(Entries taken from a collection)
☆ ☆ ☆

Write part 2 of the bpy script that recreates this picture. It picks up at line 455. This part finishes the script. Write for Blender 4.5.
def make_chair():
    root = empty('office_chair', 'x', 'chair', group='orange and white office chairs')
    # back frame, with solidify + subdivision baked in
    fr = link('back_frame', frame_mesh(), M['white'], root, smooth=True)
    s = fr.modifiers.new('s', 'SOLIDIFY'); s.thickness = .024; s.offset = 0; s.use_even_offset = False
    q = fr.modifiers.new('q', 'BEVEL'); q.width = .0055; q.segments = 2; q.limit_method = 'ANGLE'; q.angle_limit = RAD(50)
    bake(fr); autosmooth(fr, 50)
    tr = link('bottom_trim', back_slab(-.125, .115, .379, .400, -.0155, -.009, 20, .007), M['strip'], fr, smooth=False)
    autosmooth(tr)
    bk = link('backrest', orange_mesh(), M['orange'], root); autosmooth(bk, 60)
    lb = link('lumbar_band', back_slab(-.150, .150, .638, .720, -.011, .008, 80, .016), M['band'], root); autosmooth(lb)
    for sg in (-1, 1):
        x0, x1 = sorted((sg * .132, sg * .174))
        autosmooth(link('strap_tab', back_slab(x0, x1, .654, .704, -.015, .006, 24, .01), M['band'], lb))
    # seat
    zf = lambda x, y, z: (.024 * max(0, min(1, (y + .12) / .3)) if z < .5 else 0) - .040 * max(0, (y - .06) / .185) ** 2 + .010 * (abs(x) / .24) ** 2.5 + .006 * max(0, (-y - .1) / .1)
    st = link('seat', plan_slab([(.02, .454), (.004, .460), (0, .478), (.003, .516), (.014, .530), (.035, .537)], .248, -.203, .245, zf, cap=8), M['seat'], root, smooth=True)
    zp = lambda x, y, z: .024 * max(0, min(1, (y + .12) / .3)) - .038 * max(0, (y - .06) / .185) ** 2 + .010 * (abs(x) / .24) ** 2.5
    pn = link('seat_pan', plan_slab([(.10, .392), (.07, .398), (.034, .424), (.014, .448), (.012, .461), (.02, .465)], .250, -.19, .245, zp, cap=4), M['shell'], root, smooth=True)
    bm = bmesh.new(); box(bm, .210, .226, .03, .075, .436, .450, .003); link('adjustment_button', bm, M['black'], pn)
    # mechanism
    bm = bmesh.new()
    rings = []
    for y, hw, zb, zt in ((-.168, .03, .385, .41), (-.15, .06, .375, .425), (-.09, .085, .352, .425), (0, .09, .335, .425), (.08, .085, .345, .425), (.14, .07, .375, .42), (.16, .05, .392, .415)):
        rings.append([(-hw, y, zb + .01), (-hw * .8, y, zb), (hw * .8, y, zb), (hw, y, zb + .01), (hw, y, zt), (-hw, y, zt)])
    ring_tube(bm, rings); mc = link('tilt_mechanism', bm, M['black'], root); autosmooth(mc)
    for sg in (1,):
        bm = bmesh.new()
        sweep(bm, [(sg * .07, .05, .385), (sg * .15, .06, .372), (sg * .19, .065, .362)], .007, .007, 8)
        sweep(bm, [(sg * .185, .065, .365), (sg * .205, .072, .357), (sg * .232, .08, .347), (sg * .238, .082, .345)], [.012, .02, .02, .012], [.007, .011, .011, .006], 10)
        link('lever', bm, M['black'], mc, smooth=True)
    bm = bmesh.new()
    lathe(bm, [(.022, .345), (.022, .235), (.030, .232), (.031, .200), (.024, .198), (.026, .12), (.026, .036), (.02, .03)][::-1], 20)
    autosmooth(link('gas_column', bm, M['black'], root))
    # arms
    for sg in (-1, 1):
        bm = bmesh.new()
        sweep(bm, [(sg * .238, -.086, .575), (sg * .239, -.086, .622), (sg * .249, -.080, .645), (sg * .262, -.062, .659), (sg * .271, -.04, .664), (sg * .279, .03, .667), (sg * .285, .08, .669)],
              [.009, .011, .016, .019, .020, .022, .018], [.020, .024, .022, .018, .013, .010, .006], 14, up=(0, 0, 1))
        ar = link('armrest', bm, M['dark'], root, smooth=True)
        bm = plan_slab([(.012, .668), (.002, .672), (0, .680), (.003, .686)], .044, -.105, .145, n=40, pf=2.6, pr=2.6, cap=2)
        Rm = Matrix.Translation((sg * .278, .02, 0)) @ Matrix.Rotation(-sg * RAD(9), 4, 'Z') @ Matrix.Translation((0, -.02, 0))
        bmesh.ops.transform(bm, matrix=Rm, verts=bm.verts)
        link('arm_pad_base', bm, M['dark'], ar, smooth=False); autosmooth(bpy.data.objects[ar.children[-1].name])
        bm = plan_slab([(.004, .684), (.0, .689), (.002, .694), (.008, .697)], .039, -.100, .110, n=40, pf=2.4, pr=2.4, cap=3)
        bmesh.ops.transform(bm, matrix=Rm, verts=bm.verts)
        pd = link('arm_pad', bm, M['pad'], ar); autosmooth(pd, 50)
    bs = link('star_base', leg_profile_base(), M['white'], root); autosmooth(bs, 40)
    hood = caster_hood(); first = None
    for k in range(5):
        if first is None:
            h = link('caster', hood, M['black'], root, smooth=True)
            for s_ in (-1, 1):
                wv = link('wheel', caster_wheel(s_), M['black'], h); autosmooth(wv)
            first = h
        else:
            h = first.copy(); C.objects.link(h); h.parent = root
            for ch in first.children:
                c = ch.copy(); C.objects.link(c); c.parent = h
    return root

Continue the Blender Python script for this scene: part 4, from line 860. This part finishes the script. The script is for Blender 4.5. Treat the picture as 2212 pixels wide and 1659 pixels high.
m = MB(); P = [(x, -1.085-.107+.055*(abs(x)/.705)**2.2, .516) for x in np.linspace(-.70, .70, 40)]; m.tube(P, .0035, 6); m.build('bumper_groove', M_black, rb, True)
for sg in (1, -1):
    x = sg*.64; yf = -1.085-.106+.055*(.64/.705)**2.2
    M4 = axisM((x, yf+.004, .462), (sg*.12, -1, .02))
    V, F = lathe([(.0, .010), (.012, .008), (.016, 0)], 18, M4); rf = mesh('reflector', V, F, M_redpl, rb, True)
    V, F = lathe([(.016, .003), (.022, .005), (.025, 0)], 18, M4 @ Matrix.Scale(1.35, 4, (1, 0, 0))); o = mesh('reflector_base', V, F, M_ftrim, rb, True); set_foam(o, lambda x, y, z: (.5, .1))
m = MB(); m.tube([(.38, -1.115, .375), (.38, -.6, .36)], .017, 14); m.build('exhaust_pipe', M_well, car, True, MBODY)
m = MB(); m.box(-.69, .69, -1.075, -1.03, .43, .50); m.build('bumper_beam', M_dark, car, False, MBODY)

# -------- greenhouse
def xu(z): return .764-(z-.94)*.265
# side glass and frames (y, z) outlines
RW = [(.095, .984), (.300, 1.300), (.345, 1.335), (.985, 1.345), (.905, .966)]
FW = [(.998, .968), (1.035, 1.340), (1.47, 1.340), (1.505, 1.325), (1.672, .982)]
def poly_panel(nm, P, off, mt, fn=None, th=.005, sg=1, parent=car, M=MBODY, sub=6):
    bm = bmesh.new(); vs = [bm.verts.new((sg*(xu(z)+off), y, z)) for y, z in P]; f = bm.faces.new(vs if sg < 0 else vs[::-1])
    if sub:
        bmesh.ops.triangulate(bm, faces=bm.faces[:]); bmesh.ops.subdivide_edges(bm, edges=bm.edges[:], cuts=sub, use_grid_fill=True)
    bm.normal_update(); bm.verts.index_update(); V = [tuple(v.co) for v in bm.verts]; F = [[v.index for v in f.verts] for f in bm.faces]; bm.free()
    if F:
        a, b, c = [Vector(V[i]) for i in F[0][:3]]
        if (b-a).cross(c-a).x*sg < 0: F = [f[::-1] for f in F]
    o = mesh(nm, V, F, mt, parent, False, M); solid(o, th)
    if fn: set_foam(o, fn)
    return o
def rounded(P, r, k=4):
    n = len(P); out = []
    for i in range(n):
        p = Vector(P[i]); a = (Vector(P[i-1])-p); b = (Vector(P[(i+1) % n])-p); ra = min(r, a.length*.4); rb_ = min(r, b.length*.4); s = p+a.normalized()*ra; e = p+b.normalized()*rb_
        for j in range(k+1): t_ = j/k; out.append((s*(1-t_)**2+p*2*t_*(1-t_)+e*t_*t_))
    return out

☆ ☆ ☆

## What you will do
Above are the records; from them, give again exactly the lines from the one containing "Continue the Blender" through the one containing "m = MB(); m.box(-.69, .69, -1.075, -1.03, .43, .50);", both included.

## Response
Continue the Blender Python script for this scene: part 4, from line 860. This part finishes the script. The script is for Blender 4.5. Treat the picture as 2212 pixels wide and 1659 pixels high.
m = MB(); P = [(x, -1.085-.107+.055*(abs(x)/.705)**2.2, .516) for x in np.linspace(-.70, .70, 40)]; m.tube(P, .0035, 6); m.build('bumper_groove', M_black, rb, True)
for sg in (1, -1):
    x = sg*.64; yf = -1.085-.106+.055*(.64/.705)**2.2
    M4 = axisM((x, yf+.004, .462), (sg*.12, -1, .02))
    V, F = lathe([(.0, .010), (.012, .008), (.016, 0)], 18, M4); rf = mesh('reflector', V, F, M_redpl, rb, True)
    V, F = lathe([(.016, .003), (.022, .005), (.025, 0)], 18, M4 @ Matrix.Scale(1.35, 4, (1, 0, 0))); o = mesh('reflector_base', V, F, M_ftrim, rb, True); set_foam(o, lambda x, y, z: (.5, .1))
m = MB(); m.tube([(.38, -1.115, .375), (.38, -.6, .36)], .017, 14); m.build('exhaust_pipe', M_well, car, True, MBODY)
m = MB(); m.box(-.69, .69, -1.075, -1.03, .43, .50); m.build('bumper_beam', M_dark, car, False, MBODY)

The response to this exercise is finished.